# TASK
Take the material and output all of it exactly.

# LISTED ENTRIES
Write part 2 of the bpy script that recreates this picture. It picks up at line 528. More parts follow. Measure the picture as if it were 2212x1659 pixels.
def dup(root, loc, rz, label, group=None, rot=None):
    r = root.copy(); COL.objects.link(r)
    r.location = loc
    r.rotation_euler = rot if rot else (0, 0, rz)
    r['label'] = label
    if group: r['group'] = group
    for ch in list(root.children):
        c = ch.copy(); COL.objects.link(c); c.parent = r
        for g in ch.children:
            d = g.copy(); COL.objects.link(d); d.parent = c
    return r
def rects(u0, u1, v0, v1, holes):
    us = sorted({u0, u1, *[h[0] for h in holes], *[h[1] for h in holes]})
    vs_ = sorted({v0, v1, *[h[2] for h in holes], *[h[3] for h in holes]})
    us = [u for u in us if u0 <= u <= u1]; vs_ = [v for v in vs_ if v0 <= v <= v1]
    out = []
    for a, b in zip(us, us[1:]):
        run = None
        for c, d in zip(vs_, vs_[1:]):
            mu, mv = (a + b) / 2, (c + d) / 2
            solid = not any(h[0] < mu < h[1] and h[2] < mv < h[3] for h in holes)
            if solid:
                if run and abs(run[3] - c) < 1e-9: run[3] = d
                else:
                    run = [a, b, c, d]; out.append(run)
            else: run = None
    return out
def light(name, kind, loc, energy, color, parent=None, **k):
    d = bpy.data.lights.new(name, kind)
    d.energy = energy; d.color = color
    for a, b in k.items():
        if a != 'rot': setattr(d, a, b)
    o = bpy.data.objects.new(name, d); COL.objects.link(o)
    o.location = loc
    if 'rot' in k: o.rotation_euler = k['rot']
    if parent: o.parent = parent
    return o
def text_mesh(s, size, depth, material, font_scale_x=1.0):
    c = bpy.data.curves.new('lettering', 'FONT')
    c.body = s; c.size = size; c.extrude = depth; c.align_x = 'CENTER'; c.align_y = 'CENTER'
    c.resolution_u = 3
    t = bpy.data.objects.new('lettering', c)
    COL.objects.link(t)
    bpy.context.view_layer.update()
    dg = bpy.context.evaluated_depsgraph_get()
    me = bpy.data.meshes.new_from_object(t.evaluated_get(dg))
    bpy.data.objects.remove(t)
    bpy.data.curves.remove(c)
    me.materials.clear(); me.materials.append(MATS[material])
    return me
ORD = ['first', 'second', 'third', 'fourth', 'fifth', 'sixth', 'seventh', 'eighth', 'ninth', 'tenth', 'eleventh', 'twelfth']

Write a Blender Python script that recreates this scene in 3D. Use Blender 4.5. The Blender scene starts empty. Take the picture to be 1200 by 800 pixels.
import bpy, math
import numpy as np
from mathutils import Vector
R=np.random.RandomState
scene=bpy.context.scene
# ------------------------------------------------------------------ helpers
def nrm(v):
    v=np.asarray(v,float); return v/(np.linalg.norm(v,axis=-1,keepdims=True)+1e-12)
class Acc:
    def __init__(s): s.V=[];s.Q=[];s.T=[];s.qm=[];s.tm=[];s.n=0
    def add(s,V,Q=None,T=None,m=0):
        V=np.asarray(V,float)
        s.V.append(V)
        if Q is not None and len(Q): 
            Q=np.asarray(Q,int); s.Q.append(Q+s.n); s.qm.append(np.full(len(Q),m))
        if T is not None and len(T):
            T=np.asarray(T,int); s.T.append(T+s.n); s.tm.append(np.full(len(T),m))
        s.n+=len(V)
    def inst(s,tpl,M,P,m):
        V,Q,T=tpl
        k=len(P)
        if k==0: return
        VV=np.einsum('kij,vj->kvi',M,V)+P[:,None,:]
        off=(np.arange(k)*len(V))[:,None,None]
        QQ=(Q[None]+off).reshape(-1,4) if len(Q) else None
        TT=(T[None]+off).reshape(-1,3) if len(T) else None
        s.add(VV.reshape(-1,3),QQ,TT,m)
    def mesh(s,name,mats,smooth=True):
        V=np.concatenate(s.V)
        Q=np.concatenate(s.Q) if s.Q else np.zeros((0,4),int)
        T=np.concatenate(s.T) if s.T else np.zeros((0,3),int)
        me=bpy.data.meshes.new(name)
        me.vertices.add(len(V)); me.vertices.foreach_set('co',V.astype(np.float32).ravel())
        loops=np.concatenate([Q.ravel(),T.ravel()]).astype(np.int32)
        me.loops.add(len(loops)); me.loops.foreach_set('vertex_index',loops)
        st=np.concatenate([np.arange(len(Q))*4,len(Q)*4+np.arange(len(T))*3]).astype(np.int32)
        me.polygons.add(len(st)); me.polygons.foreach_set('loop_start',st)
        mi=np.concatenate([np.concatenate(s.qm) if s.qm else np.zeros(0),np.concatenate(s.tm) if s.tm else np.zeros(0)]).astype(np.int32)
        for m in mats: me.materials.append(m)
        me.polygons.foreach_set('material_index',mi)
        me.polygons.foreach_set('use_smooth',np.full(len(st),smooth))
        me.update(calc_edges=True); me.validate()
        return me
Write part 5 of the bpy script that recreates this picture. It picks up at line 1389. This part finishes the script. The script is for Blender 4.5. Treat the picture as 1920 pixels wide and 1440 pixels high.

# RESPONSE TO THIS TASK
Write part 2 of the bpy script that recreates this picture. It picks up at line 528. More parts follow. Measure the picture as if it were 2212x1659 pixels.
def dup(root, loc, rz, label, group=None, rot=None):
    r = root.copy(); COL.objects.link(r)
    r.location = loc
    r.rotation_euler = rot if rot else (0, 0, rz)
    r['label'] = label
    if group: r['group'] = group
    for ch in list(root.children):
        c = ch.copy(); COL.objects.link(c); c.parent = r
        for g in ch.children:
            d = g.copy(); COL.objects.link(d); d.parent = c
    return r
def rects(u0, u1, v0, v1, holes):
    us = sorted({u0, u1, *[h[0] for h in holes], *[h[1] for h in holes]})
    vs_ = sorted({v0, v1, *[h[2] for h in holes], *[h[3] for h in holes]})
    us = [u for u in us if u0 <= u <= u1]; vs_ = [v for v in vs_ if v0 <= v <= v1]
    out = []
    for a, b in zip(us, us[1:]):
        run = None
        for c, d in zip(vs_, vs_[1:]):
            mu, mv = (a + b) / 2, (c + d) / 2
            solid = not any(h[0] < mu < h[1] and h[2] < mv < h[3] for h in holes)
            if solid:
                if run and abs(run[3] - c) < 1e-9: run[3] = d
                else:
                    run = [a, b, c, d]; out.append(run)
            else: run = None
    return out
def light(name, kind, loc, energy, color, parent=None, **k):
    d = bpy.data.lights.new(name, kind)
    d.energy = energy; d.color = color
    for a, b in k.items():
        if a != 'rot': setattr(d, a, b)
    o = bpy.data.objects.new(name, d); COL.objects.link(o)
    o.location = loc
    if 'rot' in k: o.rotation_euler = k['rot']
    if parent: o.parent = parent
    return o
def text_mesh(s, size, depth, material, font_scale_x=1.0):
    c = bpy.data.curves.new('lettering', 'FONT')
    c.body = s; c.size = size; c.extrude = depth; c.align_x = 'CENTER'; c.align_y = 'CENTER'
    c.resolution_u = 3
    t = bpy.data.objects.new('lettering', c)
    COL.objects.link(t)
    bpy.context.view_layer.update()
    dg = bpy.context.evaluated_depsgraph_get()
    me = bpy.data.meshes.new_from_object(t.evaluated_get(dg))
    bpy.data.objects.remove(t)
    bpy.data.curves.remove(c)
    me.materials.clear(); me.materials.append(MATS[material])
    return me
ORD = ['first', 'second', 'third', 'fourth', 'fifth', 'sixth', 'seventh', 'eighth', 'ninth', 'tenth', 'eleventh', 'twelfth']

Write a Blender Python script that recreates this scene in 3D. Use Blender 4.5. The Blender scene starts empty. Take the picture to be 1200 by 800 pixels.
import bpy, math
import numpy as np
from mathutils import Vector
R=np.random.RandomState
scene=bpy.context.scene
# ------------------------------------------------------------------ helpers
def nrm(v):
    v=np.asarray(v,float); return v/(np.linalg.norm(v,axis=-1,keepdims=True)+1e-12)
class Acc:
    def __init__(s): s.V=[];s.Q=[];s.T=[];s.qm=[];s.tm=[];s.n=0
    def add(s,V,Q=None,T=None,m=0):
        V=np.asarray(V,float)
        s.V.append(V)
        if Q is not None and len(Q): 
            Q=np.asarray(Q,int); s.Q.append(Q+s.n); s.qm.append(np.full(len(Q),m))
        if T is not None and len(T):
            T=np.asarray(T,int); s.T.append(T+s.n); s.tm.append(np.full(len(T),m))
        s.n+=len(V)
    def inst(s,tpl,M,P,m):
        V,Q,T=tpl
        k=len(P)
        if k==0: return
        VV=np.einsum('kij,vj->kvi',M,V)+P[:,None,:]
        off=(np.arange(k)*len(V))[:,None,None]
        QQ=(Q[None]+off).reshape(-1,4) if len(Q) else None
        TT=(T[None]+off).reshape(-1,3) if len(T) else None
        s.add(VV.reshape(-1,3),QQ,TT,m)
    def mesh(s,name,mats,smooth=True):
        V=np.concatenate(s.V)
        Q=np.concatenate(s.Q) if s.Q else np.zeros((0,4),int)
        T=np.concatenate(s.T) if s.T else np.zeros((0,3),int)
        me=bpy.data.meshes.new(name)
        me.vertices.add(len(V)); me.vertices.foreach_set('co',V.astype(np.float32).ravel())
        loops=np.concatenate([Q.ravel(),T.ravel()]).astype(np.int32)
        me.loops.add(len(loops)); me.loops.foreach_set('vertex_index',loops)
        st=np.concatenate([np.arange(len(Q))*4,len(Q)*4+np.arange(len(T))*3]).astype(np.int32)
        me.polygons.add(len(st)); me.polygons.foreach_set('loop_start',st)
        mi=np.concatenate([np.concatenate(s.qm) if s.qm else np.zeros(0),np.concatenate(s.tm) if s.tm else np.zeros(0)]).astype(np.int32)
        for m in mats: me.materials.append(m)
        me.polygons.foreach_set('material_index',mi)
        me.polygons.foreach_set('use_smooth',np.full(len(st),smooth))
        me.update(calc_edges=True); me.validate()
        return me
Write part 5 of the bpy script that recreates this picture. It picks up at line 1389. This part finishes the script. The script is for Blender 4.5. Treat the picture as 1920 pixels wide and 1440 pixels high.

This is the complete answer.